No students were involved, although 50 of them were in the building at the time of the shooting. Still, some students say they didn’t receive alerts from the campus emergency alert system or they received the messages nearly an hour after the shooting. In response to the complaints, UAH President David Williams announced in an E-mail that school officials will look into how the system can be improved.

Counseling is being offered. Additionally, the campus will close February 15 through the 19th. All classes will be canceled and all campus and athletic events will also be canceled during the week of February 15 through 19. The university remains open for those faculty and staff who wish to report to work. A memorial service is planned for Friday, February 19.

ABC News is reporting that in 1986, Bishop shot and killed her 19-year-old brother, an accomplished violinist. Investigators determined the previous shooting was an accident, although some of the officers who handled the case suspect it wasn’t accidental.

UAH officials were unaware of this incident when they hired Bishop in 2003, and according to Andrews International Western Regional Senior Vice President John Nagy, a background check would not have divulged this information because there wasn’t a conviction. “Being so long ago, the way that some states have it, there would be no record of that at all,” he told Campus Safety magazine. “In some states, you can only go back seven years for criminal records anyway.”

Various news sources also report that Bishop was resentful that UAH denied her tenure, although no one, including her family, friends and students, expected her to become violent. She taught classes the day of the shooting, but did not indicate anything was wrong.
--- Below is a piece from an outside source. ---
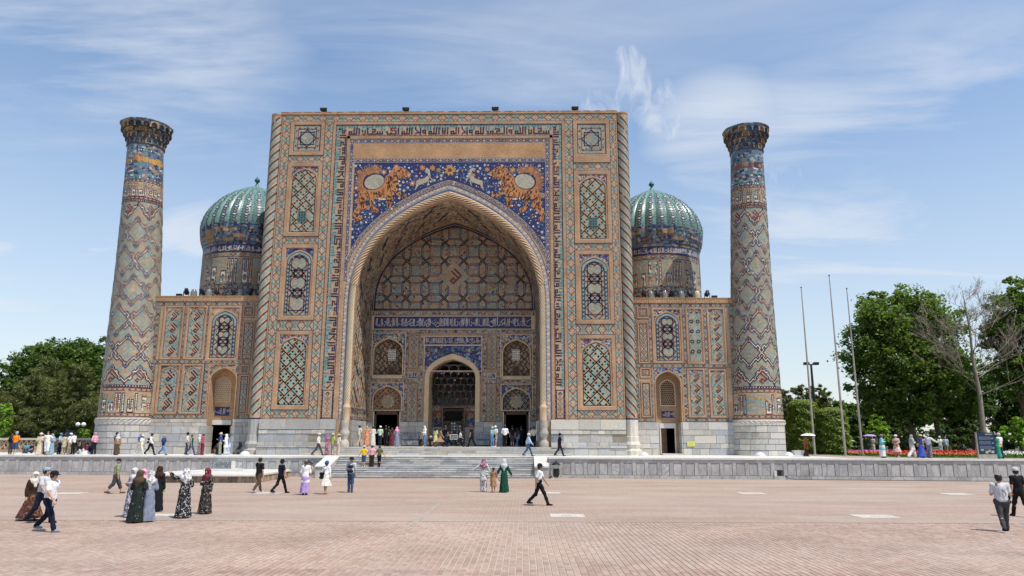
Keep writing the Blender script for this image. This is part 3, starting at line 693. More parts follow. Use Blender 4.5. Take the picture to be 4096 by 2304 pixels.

The UAH shootings follow another shooting in Knoxville, Tenn., where a 48-year-old fourth-grade teacher allegedly shot the principal and vice principal of Inskip Elementary School on Feb. 10. Shortly before the shooting, the suspect, Mark Stephen Foster, had been informed by the victims that his employment contract would not be extended.

Nagy recommends campuses review how they handle the tenure and renewal of faculty contracts. “Now, instead of security being right outside in the hall and ‘We’ll let you know if it goes badly,’ I think we need to be involved prior to the termination and maybe have a checklist,” he said. “Perhaps security can sit in and be part of the changing of that person’s life.”